» WHAT YOU WILL DO
Report all lines from the entries below in which "empty" appears.

::::::::::

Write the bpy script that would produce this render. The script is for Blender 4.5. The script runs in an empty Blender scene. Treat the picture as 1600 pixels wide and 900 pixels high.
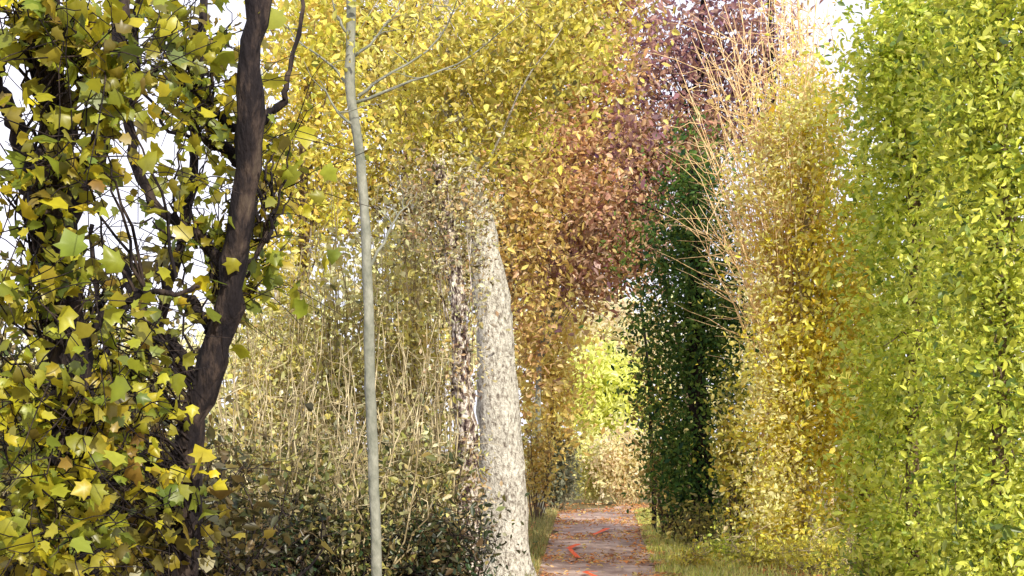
import bpy, math
import numpy as np
from mathutils import Vector
rng = np.random.default_rng(11)
C = bpy.context.scene.collection
F = 1900.0; HZ = 700.0; CH = 1.6
def P(px, py, Y): return np.array([(px-800)*Y/F, Y, CH-(py-HZ)*Y/F])

# ---------------------------------------------------------------- materials
def newmat(name):
    m = bpy.data.materials.new(name); m.use_nodes = True
    nt = m.node_tree; nt.nodes.clear()
    return m, nt, nt.nodes, nt.links
def leafmat(name, trans=0.42, gloss=0.04):
    m, nt, N, L = newmat(name)
    out = N.new('ShaderNodeOutputMaterial')
    at = N.new('ShaderNodeAttribute'); at.attribute_name = 'leafcol'
    tc = N.new('ShaderNodeTexCoord'); nz = N.new('ShaderNodeTexNoise'); nz.inputs['Scale'].default_value = 16; nz.inputs['Detail'].default_value = 3
    L.new(tc.outputs['Object'], nz.inputs['Vector'])
    mr = N.new('ShaderNodeMapRange'); mr.inputs['From Min'].default_value = .3; mr.inputs['From Max'].default_value = .7
    mr.inputs['To Min'].default_value = .8; mr.inputs['To Max'].default_value = 1.15
    L.new(nz.outputs['Fac'], mr.inputs['Value'])
    mu = N.new('ShaderNodeVectorMath'); mu.operation = 'SCALE'
    L.new(at.outputs['Color'], mu.inputs[0]); L.new(mr.outputs[0], mu.inputs['Scale'])
    d = N.new('ShaderNodeBsdfDiffuse'); t = N.new('ShaderNodeBsdfTranslucent'); g = N.new('ShaderNodeBsdfGlossy'); g.inputs['Roughness'].default_value = .4
    L.new(mu.outputs[0], d.inputs['Color']); L.new(mu.outputs[0], t.inputs['Color'])
    m1 = N.new('ShaderNodeMixShader'); m1.inputs[0].default_value = trans
    L.new(d.outputs[0], m1.inputs[1]); L.new(t.outputs[0], m1.inputs[2])
    m2 = N.new('ShaderNodeMixShader'); m2.inputs[0].default_value = gloss
    L.new(m1.outputs[0], m2.inputs[1]); L.new(g.outputs[0], m2.inputs[2])
    L.new(m2.outputs[0], out.inputs['Surface'])
    return m
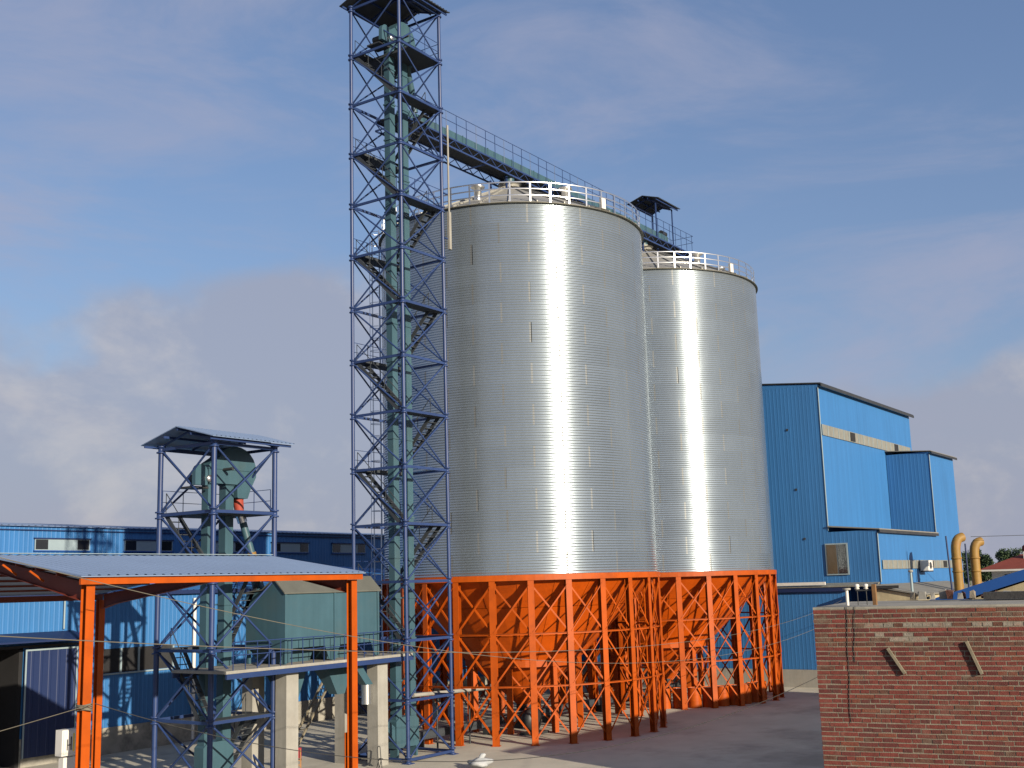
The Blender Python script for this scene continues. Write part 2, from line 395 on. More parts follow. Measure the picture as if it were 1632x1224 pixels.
HV = 87.0
t = thing('factory_hall', 'tall blue factory hall at far left with wide dark-ended windows under its eave', 'factory', (80, HV, 0))
ribbed((30, HV), (140, HV), 8.0, 14.05, 0.42, 0.018, n_).build('wall', M_BLUEW, t)
boxo('eave_trim', (30, HV - 0.16, 13.68), (140, HV - 0.05, 13.76), M_BLUED, t)
roof_sheet((30, HV - 0.3, 14.05), (140, HV - 0.3, 14.05), (140, HV + 14, 15.2), (30, HV + 14, 15.2), 0.6, 0.04).build('roof', M_BLUEROOF, t)
for k in range(-2, 9):
    u0 = 56.45 + 8.75 * k
    w = boxo('window', (u0, HV - 0.10, 12.08), (u0 + 5.2, HV - 0.045, 13.0), M_PALE, t)
    boxo('pane', (u0 + 0.08, HV - 0.13, 12.16), (u0 + 1.2, HV - 0.105, 12.95), M_GLASS, w)
    boxo('pane', (u0 + 4.0, HV - 0.13, 12.16), (u0 + 5.1, HV - 0.105, 12.95), M_GLASS, w)
    boxo('frame', (u0 - 0.1, HV - 0.2, 13.0), (u0 + 5.3, HV - 0.045, 13.1), M_BLUED, w)
    boxo('sill', (u0 - 0.1, HV - 0.2, 11.98), (u0 + 5.3, HV - 0.045, 12.07), M_BLUEFAS, w)

# ------------------------------------------------------------------ right mill building
UA, VM, VA = 86.5, 30.94, 27.23
t = thing('mill_building', 'tall blue sheet-metal mill building behind the right silo, stepped in three blocks', 'mill', (98, 40, 0))
nu, nv = (-1, 0), (0, -1)
ribbed((UA, 62), (UA, VM), 7.6, 22.83, 0.30, 0.006, nu).build('wall', M_BLUEW, t)
ribbed((UA, VM), (110.7, VM), 11.5, 22.8, 0.30, 0.006, nv).build('wall', M_BLUEW, t)
ribbed((UA, VM - 0.01), (UA, VA), 7.6, 11.42, 0.30, 0.006, nu).build('wall', M_BLUEW, t)
ribbed((UA, VA), (110.3, VA), 0, 11.42, 0.30, 0.006, nv).build('wall', M_BLUEW, t)
ribbed((102.4, VM - 0.04), (102.4, VA), 11.5, 18.45, 0.30, 0.006, nu).build('wall', M_BLUEW, t)
ribbed((102.4, VA), (110.3, VA), 11.42, 18.45, 0.30, 0.006, nv).build('wall', M_BLUEW, t)
boxo('wall', (110.35, VA + 0.06, 0), (110.45, VM - 0.06, 18.4), M_BLUEW, t)
boxo('wall', (110.72, VM + 0.06, 0), (110.82, 62, 22.7), M_BLUEW, t)
b = MB(); b.ext([(VM - 0.30, 22.84), (VM - 0.30, 22.92), (46, 24.42), (62, 23.0), (62, 22.92), (46, 24.34)], 'x', UA - 0.10, 111.1); b.build('roof', M_DARKST, t)
b = MB(); b.ext([(VM + 0.02, 22.8), (46, 24.3), (61.9, 22.9)], 'x', UA - 0.005, UA + 0.12); b.build('gable', M_BLUEW, t)
boxo('fascia', (UA - 0.1, VM - 0.37, 22.62), (111.1, VM - 0.30, 22.835), M_DARKST, t)
b = MB(); b.ext([(VA - 0.25, 18.48), (VA - 0.25, 18.54), (VM - 0.06, 18.81), (VM - 0.06, 18.75)], 'x', 102.2, 110.7); b.build('roof', M_GREYROOF, t)
boxo('fascia', (102.25, VA - 0.31, 18.28), (110.7, VA - 0.26, 18.475), M_DARKST, t)
b = MB(); b.ext([(VA - 0.25, 11.44), (VA - 0.25, 11.52), (VM - 0.05, 11.9), (VM - 0.05, 11.8)], 'x', UA - 0.15, 102.36); b.build('roof', M_GREYROOF, t)
boxo('fascia', (UA - 0.1, VA - 0.27, 11.22), (102.36, VA - 0.2, 11.435), M_DARKST, t)
# corner trims
for (u, v, z0, z1) in ((UA, VM, 11.55, 22.6), (UA, VA, 7.6, 11.2), (102.4, VA, 11.55, 18.25)):
    boxo('corner_trim', (u - 0.05, v - 0.05, z0), (u + 0.10, v - 0.034, z1), M_PALE, t)
# window strips
sx = boxo('window_strip', (86.75, VM - 0.075, 18.88), (109.9, VM - 0.035, 19.72), M_FRP, t)
for k in range(20):
    u = 86.75 + k * 1.219
    boxo('mullion', (u - 0.04, VM - 0.10, 18.88), (u + 0.04, VM - 0.077, 19.72), M_PALE, sx)
for u0 in (93.2, 105.0):
    boxo('open_pane', (u0, VM - 0.12, 18.95), (u0 + 1.1, VM - 0.103, 19.66), M_BLACK, sx)
sx = boxo('window_strip', (87.1, VA - 0.075, 8.54), (109.0, VA - 0.035, 9.2), M_FRP, t)
for k in range(19):
    u = 87.1 + k * 1.19
    boxo('mullion', (u - 0.04, VA - 0.10, 8.54), (u + 0.04, VA - 0.077, 9.2), M_PALE, sx)
for u0 in (99.5, 103.7, 107.0):
    boxo('open_pane', (u0, VA - 0.12, 8.60), (u0 + 1.05, VA - 0.103, 9.14), M_BLACK, sx)
# window on shaded end
w = boxo('window', (UA - 0.10, 29.5, 8.2), (UA - 0.035, 31.22, 10.56), M_PALE, t)
boxo('pane', (UA - 0.125, 30.36, 8.3), (UA - 0.105, 31.12, 10.46), M_CURT, w)
boxo('pane', (UA - 0.125, 29.6, 8.3), (UA - 0.105, 30.28, 10.46), M_GLASS, w)
for (v, zz) in ((33.2, 14.8), (32.8, 11.0), (33.6, 19.5), (30.0, 13.2)):
    if v > 31: bar('wall_bracket', (UA - 0.055, v, zz), (UA - 0.005, v, zz), ('t', 0.10), M_DARKST, t)
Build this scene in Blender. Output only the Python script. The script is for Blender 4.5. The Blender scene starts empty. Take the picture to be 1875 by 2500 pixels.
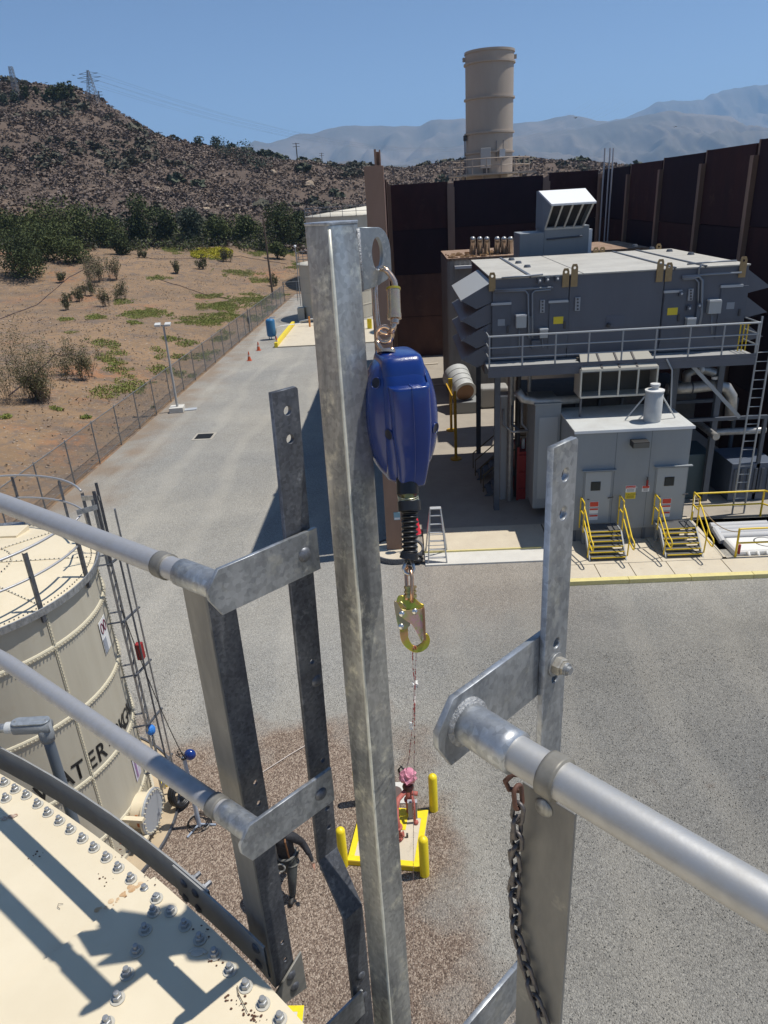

::::::::::

» FINISHED EXERCISE
Write the bpy script that would produce this render. The script is for Blender 4.5. The script runs in an empty Blender scene. Treat the picture as 1600 pixels wide and 900 pixels high.
Build this scene in Blender. Output only the Python script. The script is for Blender 4.5. The Blender scene starts empty. Take the picture to be 1875 by 2500 pixels.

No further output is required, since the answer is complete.